▶ TASK INSTRUCTIONS: Transcribe the material word for word, but without the images.

▶ DATA SHOWN:
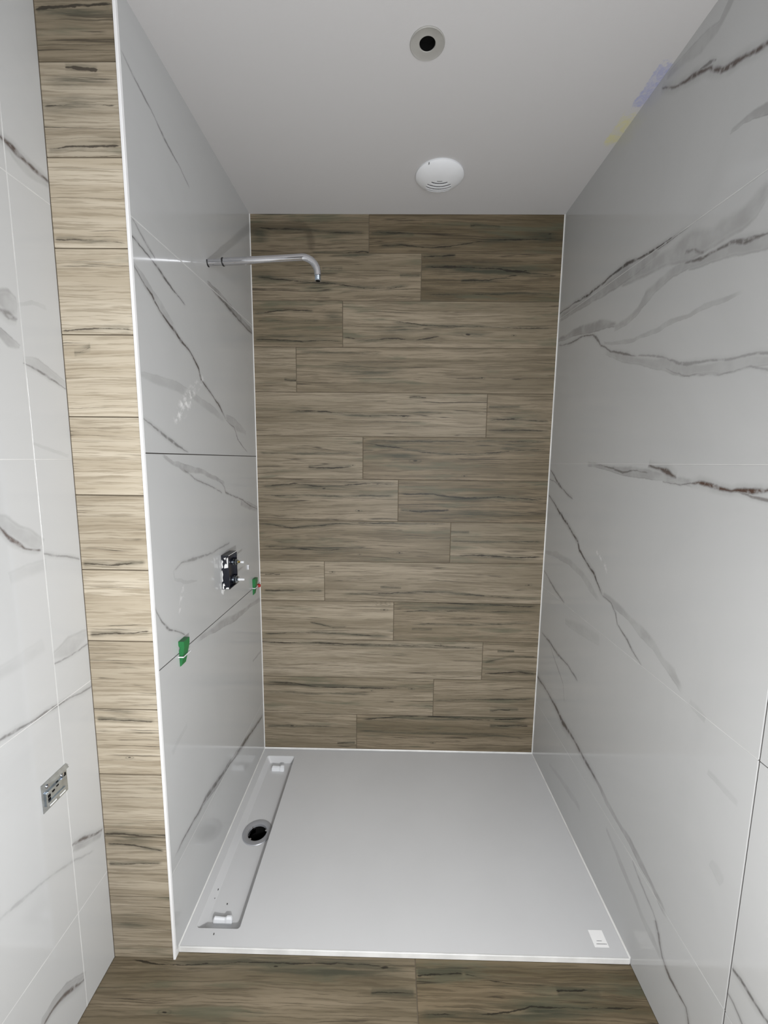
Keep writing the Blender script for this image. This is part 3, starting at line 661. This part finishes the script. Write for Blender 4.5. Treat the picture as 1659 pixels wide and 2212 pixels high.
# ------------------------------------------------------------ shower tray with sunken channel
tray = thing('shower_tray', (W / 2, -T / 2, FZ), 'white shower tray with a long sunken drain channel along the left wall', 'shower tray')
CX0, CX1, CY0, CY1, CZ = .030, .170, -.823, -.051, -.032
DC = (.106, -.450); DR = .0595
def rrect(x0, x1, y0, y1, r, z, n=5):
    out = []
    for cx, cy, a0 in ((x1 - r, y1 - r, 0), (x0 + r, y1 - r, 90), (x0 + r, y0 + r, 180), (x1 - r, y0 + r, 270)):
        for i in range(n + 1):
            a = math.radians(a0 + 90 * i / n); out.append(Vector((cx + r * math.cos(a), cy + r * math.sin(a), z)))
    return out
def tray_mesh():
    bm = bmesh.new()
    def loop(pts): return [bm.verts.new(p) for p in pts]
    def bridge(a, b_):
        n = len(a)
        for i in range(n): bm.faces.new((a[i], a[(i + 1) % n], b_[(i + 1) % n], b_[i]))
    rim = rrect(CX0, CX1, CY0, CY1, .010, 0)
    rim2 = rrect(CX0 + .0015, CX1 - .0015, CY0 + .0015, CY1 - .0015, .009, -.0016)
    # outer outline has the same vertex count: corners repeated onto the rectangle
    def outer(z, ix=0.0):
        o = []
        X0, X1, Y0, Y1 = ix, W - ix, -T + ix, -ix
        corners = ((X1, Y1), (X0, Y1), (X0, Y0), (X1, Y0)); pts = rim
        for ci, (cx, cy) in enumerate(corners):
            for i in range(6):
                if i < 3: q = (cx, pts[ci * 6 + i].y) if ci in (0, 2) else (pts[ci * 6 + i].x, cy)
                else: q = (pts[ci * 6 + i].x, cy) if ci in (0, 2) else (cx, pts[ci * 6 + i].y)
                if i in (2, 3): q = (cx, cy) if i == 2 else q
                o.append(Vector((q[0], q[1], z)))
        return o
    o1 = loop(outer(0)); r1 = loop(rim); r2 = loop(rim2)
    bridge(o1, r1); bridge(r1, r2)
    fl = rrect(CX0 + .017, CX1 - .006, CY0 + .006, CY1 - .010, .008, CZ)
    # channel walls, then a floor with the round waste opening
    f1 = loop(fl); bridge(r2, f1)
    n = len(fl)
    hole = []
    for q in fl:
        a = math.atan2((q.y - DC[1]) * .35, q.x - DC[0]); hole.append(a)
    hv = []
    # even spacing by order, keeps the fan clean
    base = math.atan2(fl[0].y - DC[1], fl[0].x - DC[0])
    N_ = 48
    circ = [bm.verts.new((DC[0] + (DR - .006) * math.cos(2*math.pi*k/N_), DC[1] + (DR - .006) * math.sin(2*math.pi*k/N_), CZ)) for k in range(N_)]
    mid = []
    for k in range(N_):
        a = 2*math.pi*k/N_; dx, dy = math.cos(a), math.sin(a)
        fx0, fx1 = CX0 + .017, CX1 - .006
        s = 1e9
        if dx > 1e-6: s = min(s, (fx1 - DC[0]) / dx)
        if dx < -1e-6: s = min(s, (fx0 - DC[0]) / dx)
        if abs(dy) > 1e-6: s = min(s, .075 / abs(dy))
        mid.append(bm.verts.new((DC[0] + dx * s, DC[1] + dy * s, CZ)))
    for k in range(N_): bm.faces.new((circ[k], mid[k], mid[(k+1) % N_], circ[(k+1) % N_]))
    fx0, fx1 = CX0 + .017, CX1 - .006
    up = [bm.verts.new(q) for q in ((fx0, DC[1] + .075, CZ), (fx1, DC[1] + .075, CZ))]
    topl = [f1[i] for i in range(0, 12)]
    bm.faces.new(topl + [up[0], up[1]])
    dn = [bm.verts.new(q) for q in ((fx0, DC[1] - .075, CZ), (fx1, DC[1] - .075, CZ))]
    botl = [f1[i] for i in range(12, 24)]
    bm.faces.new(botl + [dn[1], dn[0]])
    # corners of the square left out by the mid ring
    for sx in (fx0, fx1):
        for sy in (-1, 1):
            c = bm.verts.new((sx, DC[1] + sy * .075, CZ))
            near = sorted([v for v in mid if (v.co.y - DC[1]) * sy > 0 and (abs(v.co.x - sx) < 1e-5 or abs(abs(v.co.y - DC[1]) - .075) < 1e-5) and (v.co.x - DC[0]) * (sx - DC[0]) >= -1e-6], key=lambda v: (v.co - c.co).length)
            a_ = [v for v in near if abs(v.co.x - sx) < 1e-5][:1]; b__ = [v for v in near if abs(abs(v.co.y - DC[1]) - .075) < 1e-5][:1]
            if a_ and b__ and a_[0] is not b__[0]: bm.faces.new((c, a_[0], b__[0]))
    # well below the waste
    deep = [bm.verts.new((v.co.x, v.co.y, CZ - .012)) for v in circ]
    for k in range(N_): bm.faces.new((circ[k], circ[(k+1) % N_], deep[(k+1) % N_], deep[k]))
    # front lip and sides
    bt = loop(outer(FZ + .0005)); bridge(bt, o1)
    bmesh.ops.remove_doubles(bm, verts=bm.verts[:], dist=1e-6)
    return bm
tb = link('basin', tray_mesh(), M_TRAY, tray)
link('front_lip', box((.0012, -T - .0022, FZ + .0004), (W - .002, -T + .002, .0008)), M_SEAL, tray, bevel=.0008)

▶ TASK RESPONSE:
Keep writing the Blender script for this image. This is part 3, starting at line 661. This part finishes the script. Write for Blender 4.5. Treat the picture as 1659 pixels wide and 2212 pixels high.
# ------------------------------------------------------------ shower tray with sunken channel
tray = thing('shower_tray', (W / 2, -T / 2, FZ), 'white shower tray with a long sunken drain channel along the left wall', 'shower tray')
CX0, CX1, CY0, CY1, CZ = .030, .170, -.823, -.051, -.032
DC = (.106, -.450); DR = .0595
def rrect(x0, x1, y0, y1, r, z, n=5):
    out = []
    for cx, cy, a0 in ((x1 - r, y1 - r, 0), (x0 + r, y1 - r, 90), (x0 + r, y0 + r, 180), (x1 - r, y0 + r, 270)):
        for i in range(n + 1):
            a = math.radians(a0 + 90 * i / n); out.append(Vector((cx + r * math.cos(a), cy + r * math.sin(a), z)))
    return out
def tray_mesh():
    bm = bmesh.new()
    def loop(pts): return [bm.verts.new(p) for p in pts]
    def bridge(a, b_):
        n = len(a)
        for i in range(n): bm.faces.new((a[i], a[(i + 1) % n], b_[(i + 1) % n], b_[i]))
    rim = rrect(CX0, CX1, CY0, CY1, .010, 0)
    rim2 = rrect(CX0 + .0015, CX1 - .0015, CY0 + .0015, CY1 - .0015, .009, -.0016)
    # outer outline has the same vertex count: corners repeated onto the rectangle
    def outer(z, ix=0.0):
        o = []
        X0, X1, Y0, Y1 = ix, W - ix, -T + ix, -ix
        corners = ((X1, Y1), (X0, Y1), (X0, Y0), (X1, Y0)); pts = rim
        for ci, (cx, cy) in enumerate(corners):
            for i in range(6):
                if i < 3: q = (cx, pts[ci * 6 + i].y) if ci in (0, 2) else (pts[ci * 6 + i].x, cy)
                else: q = (pts[ci * 6 + i].x, cy) if ci in (0, 2) else (cx, pts[ci * 6 + i].y)
                if i in (2, 3): q = (cx, cy) if i == 2 else q
                o.append(Vector((q[0], q[1], z)))
        return o
    o1 = loop(outer(0)); r1 = loop(rim); r2 = loop(rim2)
    bridge(o1, r1); bridge(r1, r2)
    fl = rrect(CX0 + .017, CX1 - .006, CY0 + .006, CY1 - .010, .008, CZ)
    # channel walls, then a floor with the round waste opening
    f1 = loop(fl); bridge(r2, f1)
    n = len(fl)
    hole = []
    for q in fl:
        a = math.atan2((q.y - DC[1]) * .35, q.x - DC[0]); hole.append(a)
    hv = []
    # even spacing by order, keeps the fan clean
    base = math.atan2(fl[0].y - DC[1], fl[0].x - DC[0])
    N_ = 48
    circ = [bm.verts.new((DC[0] + (DR - .006) * math.cos(2*math.pi*k/N_), DC[1] + (DR - .006) * math.sin(2*math.pi*k/N_), CZ)) for k in range(N_)]
    mid = []
    for k in range(N_):
        a = 2*math.pi*k/N_; dx, dy = math.cos(a), math.sin(a)
        fx0, fx1 = CX0 + .017, CX1 - .006
        s = 1e9
        if dx > 1e-6: s = min(s, (fx1 - DC[0]) / dx)
        if dx < -1e-6: s = min(s, (fx0 - DC[0]) / dx)
        if abs(dy) > 1e-6: s = min(s, .075 / abs(dy))
        mid.append(bm.verts.new((DC[0] + dx * s, DC[1] + dy * s, CZ)))
    for k in range(N_): bm.faces.new((circ[k], mid[k], mid[(k+1) % N_], circ[(k+1) % N_]))
    fx0, fx1 = CX0 + .017, CX1 - .006
    up = [bm.verts.new(q) for q in ((fx0, DC[1] + .075, CZ), (fx1, DC[1] + .075, CZ))]
    topl = [f1[i] for i in range(0, 12)]
    bm.faces.new(topl + [up[0], up[1]])
    dn = [bm.verts.new(q) for q in ((fx0, DC[1] - .075, CZ), (fx1, DC[1] - .075, CZ))]
    botl = [f1[i] for i in range(12, 24)]
    bm.faces.new(botl + [dn[1], dn[0]])
    # corners of the square left out by the mid ring
    for sx in (fx0, fx1):
        for sy in (-1, 1):
            c = bm.verts.new((sx, DC[1] + sy * .075, CZ))
            near = sorted([v for v in mid if (v.co.y - DC[1]) * sy > 0 and (abs(v.co.x - sx) < 1e-5 or abs(abs(v.co.y - DC[1]) - .075) < 1e-5) and (v.co.x - DC[0]) * (sx - DC[0]) >= -1e-6], key=lambda v: (v.co - c.co).length)
            a_ = [v for v in near if abs(v.co.x - sx) < 1e-5][:1]; b__ = [v for v in near if abs(abs(v.co.y - DC[1]) - .075) < 1e-5][:1]
            if a_ and b__ and a_[0] is not b__[0]: bm.faces.new((c, a_[0], b__[0]))
    # well below the waste
    deep = [bm.verts.new((v.co.x, v.co.y, CZ - .012)) for v in circ]
    for k in range(N_): bm.faces.new((circ[k], circ[(k+1) % N_], deep[(k+1) % N_], deep[k]))
    # front lip and sides
    bt = loop(outer(FZ + .0005)); bridge(bt, o1)
    bmesh.ops.remove_doubles(bm, verts=bm.verts[:], dist=1e-6)
    return bm
tb = link('basin', tray_mesh(), M_TRAY, tray)
link('front_lip', box((.0012, -T - .0022, FZ + .0004), (W - .002, -T + .002, .0008)), M_SEAL, tray, bevel=.0008)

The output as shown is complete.